Чудо произошло выше «снежного корыта», как я окрестил одинокий раскоп под палатку в том месте, где гребень выполаживается и образует широкое снежное плечо. Эту точку отделяет от второго лагеря последний крутой взлёт, и это единственное место на всём более чем километровом гребне, где можно по-человечески с комфортом посидеть и расслабиться. Отдохнув в этом «корыте» около часа и попив чая, я вышел в направлении «верблюда» — характерного двугорбого холма, отороченного скальными выходами, — и тут же почувствовал, как что-то во мне изменилось: исчезла слабость, и вырос темп продвижения. Я испытал злую радость, — почти мстительное чувство… Безадресное, в общем-то, если не считать вирус герпеса адресом для мстительных чувств… Похоже, эта тварь сдохла, сломалась, не вынесла напряжения, — была перемолота работающим на износ организмом и сожжена в его воспалённой топке…
В районе «верблюда» меня нагнали Валера с Сашей, которые поднимались прямиком из базового лагеря во второй. Они сказали мне, что Лёша остался в первом лагере и до завтрашнего утра должен решить, подниматься ли ему к нам во второй, или прекратить восхождение и спуститься в базовый.
Я подумал о том, что если бы тогда, стоя у подножия этого гребня и собирая остатки сил для продолжения пути, я узнал, что Лёша остался в лагере, возможно, у меня и не хватило бы воли продолжить…
Но, как бы там ни было, я уже тут: пью чай в полубочке у ребят, к которым подселился, чтобы не прозябать в одиночестве, и я рад, что не повернул назад, поскольку всегда приходит тот новый день, в котором нет ни герпеса, ни боли, ни смертельной слабости во всём теле, и вот тогда ты и остаёшься один на один со своим решением…
Вечером, нам было знамение в виде сияния. Там, где должно было угасать заходящее солнце, повис плотный купол ровного мертвенно-белого света.

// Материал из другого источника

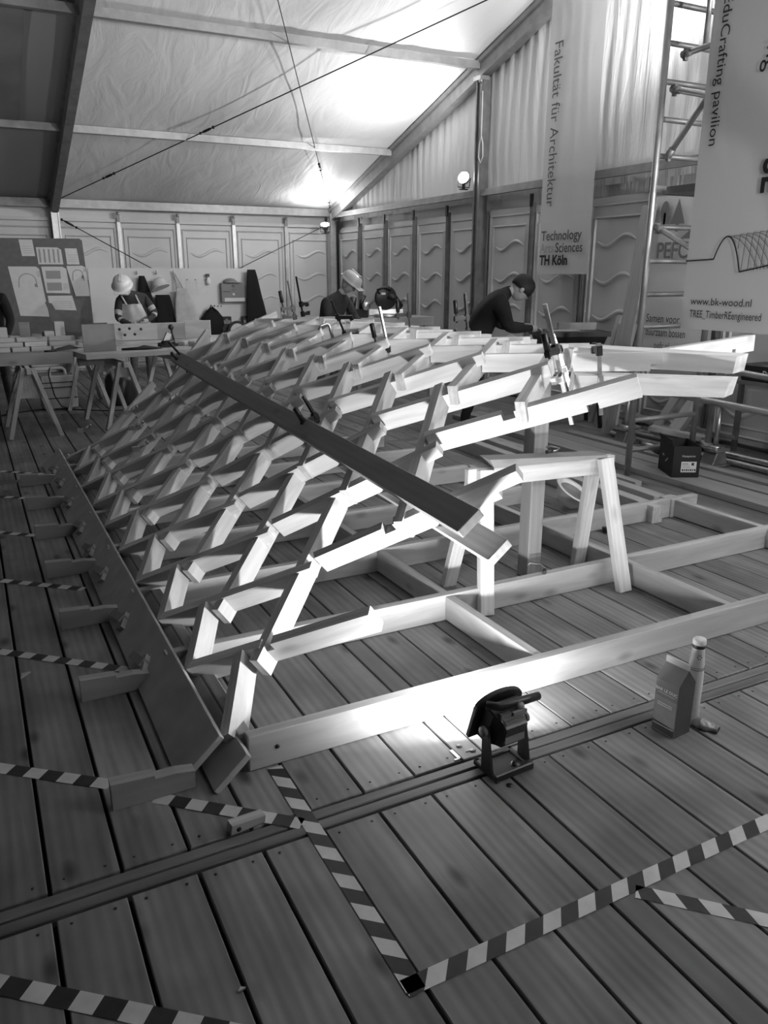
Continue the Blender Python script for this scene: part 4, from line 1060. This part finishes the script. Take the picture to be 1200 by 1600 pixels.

Купол был огромным, — он скрывал под собой большую часть долины и походил скорее на предвестье Армагеддона, чем на конвенциональный закат. Это атмосферное явление не сулило нам ничего хорошего, с какой стороны ни посмотри, — что с рациональной, что с мистической.
Вчера вечером мы решили, что пойдём на перемычку в любую погоду, и вот она тут, эта «любая погода», и мы в неё идём…
Пик Чапаева едва проглядывает сквозь победные стяги пурги, плывёт ледоколом в полярном море. Выше скального пояса верёвки припорошены снегом, покрыты ледяной коркой и проскальзывают в жумаре — шаг вперёд, два назад… Каждые пять минут я отогреваю жумар своим дыханием, чтобы освободить ото льда зубчики его нехитрого механизма, но через несколько метров подъёма всё повторяется. Под ноги стекают ручьи сухого снега, ветер толкает в грудь нервной ладонью и отвешивает пощёчины.
Над предвершинным гребнем повисла в тумане огромная матовая лампа солнца, к которой чёрным бескрылым мотылём ползёт человек, — дополз и исчез, проглоченный холодным сиянием, словно и не был…
Не найдя свободной пещеры, утомлённые метелью и тяжелым переходом, мы подселились к чете молодых литовцев. Их звали Паулюс и Довилия, если память мне не изменяет с Альцгеймером… Приятные домашние ребята, — из тех, с которыми комфортно делить даже самое непрезентабельное жилище.